Set down only those lines that fall from the line containing "Generate a Blender" through the line containing "C = scene.collection", unchanged and without pictures.

* begin THE RECORDS *

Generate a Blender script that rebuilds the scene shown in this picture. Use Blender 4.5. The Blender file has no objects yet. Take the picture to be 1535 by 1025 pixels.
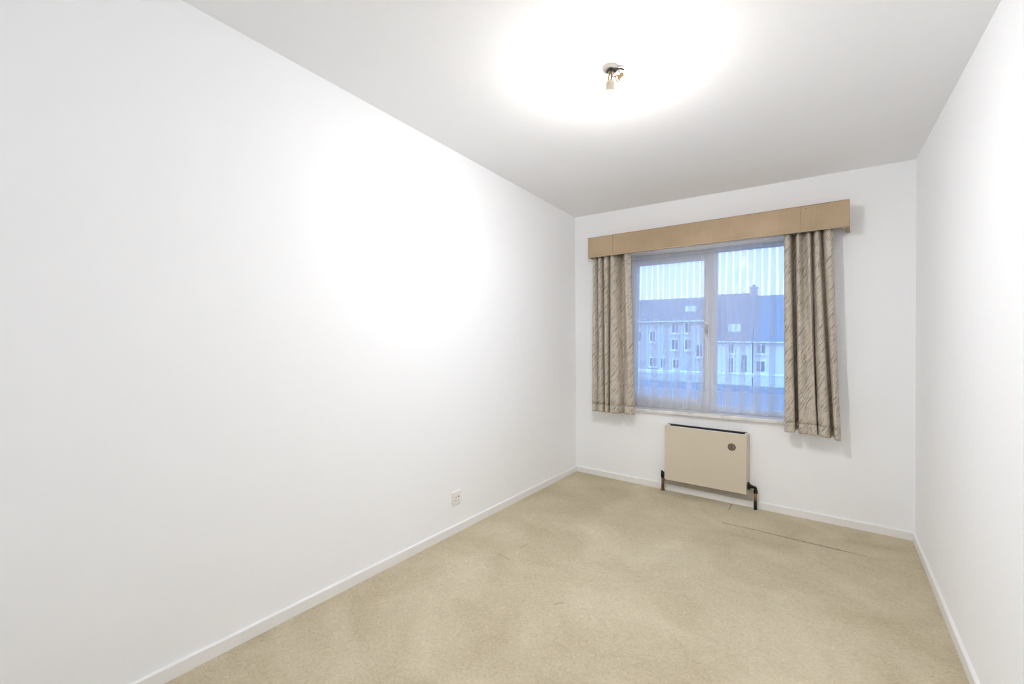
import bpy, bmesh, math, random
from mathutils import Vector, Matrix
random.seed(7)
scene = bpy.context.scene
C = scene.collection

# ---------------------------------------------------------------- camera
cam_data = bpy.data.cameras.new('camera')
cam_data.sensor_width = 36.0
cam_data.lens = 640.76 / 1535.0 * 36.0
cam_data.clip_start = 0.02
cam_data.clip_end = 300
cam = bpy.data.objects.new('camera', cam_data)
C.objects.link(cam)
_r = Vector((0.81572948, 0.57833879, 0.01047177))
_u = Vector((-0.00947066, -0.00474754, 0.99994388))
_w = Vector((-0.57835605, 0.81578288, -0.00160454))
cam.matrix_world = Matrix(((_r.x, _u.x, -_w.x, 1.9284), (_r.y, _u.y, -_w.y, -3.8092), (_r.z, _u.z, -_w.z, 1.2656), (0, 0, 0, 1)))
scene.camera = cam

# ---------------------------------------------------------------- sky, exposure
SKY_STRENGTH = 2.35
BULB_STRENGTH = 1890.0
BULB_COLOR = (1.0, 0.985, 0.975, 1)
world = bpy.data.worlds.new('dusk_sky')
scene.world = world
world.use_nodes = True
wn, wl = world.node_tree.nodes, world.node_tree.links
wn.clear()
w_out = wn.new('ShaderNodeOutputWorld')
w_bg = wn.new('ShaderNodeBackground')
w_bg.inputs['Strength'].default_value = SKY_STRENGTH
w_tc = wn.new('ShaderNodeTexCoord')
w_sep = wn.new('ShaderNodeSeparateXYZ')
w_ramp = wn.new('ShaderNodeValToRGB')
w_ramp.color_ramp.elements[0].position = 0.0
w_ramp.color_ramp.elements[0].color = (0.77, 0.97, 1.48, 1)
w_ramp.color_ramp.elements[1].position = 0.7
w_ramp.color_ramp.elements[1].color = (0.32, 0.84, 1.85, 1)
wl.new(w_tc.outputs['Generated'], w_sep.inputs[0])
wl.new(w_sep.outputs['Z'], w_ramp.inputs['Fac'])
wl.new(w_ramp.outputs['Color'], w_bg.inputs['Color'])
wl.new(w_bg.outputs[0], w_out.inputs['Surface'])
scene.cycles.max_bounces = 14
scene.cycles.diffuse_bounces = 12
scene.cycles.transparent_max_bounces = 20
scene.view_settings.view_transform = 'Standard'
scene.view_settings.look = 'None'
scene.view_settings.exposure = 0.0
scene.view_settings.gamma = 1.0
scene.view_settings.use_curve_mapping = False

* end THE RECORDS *
* begin THE RECORDS *

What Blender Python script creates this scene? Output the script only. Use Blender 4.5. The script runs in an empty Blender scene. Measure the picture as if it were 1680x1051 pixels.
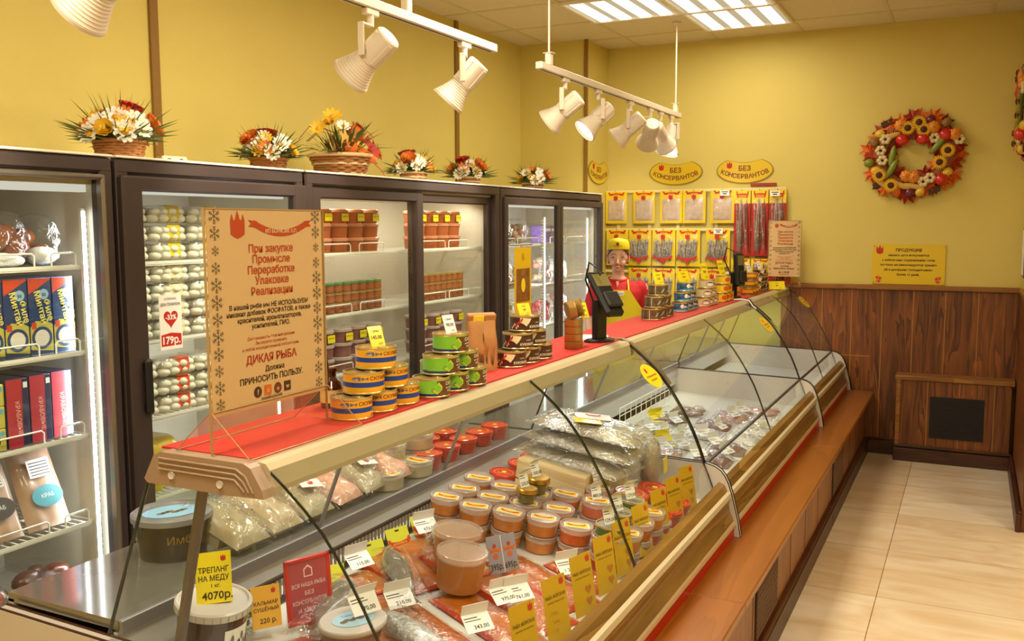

* end THE RECORDS *

**RESULT FOR THIS TASK**
Generate a Blender script that rebuilds the scene shown in this picture. Use Blender 4.5. The Blender file has no objects yet. Take the picture to be 1535 by 1025 pixels.
import bpy, bmesh, math, random
from mathutils import Vector, Matrix
random.seed(7)
scene = bpy.context.scene
C = scene.collection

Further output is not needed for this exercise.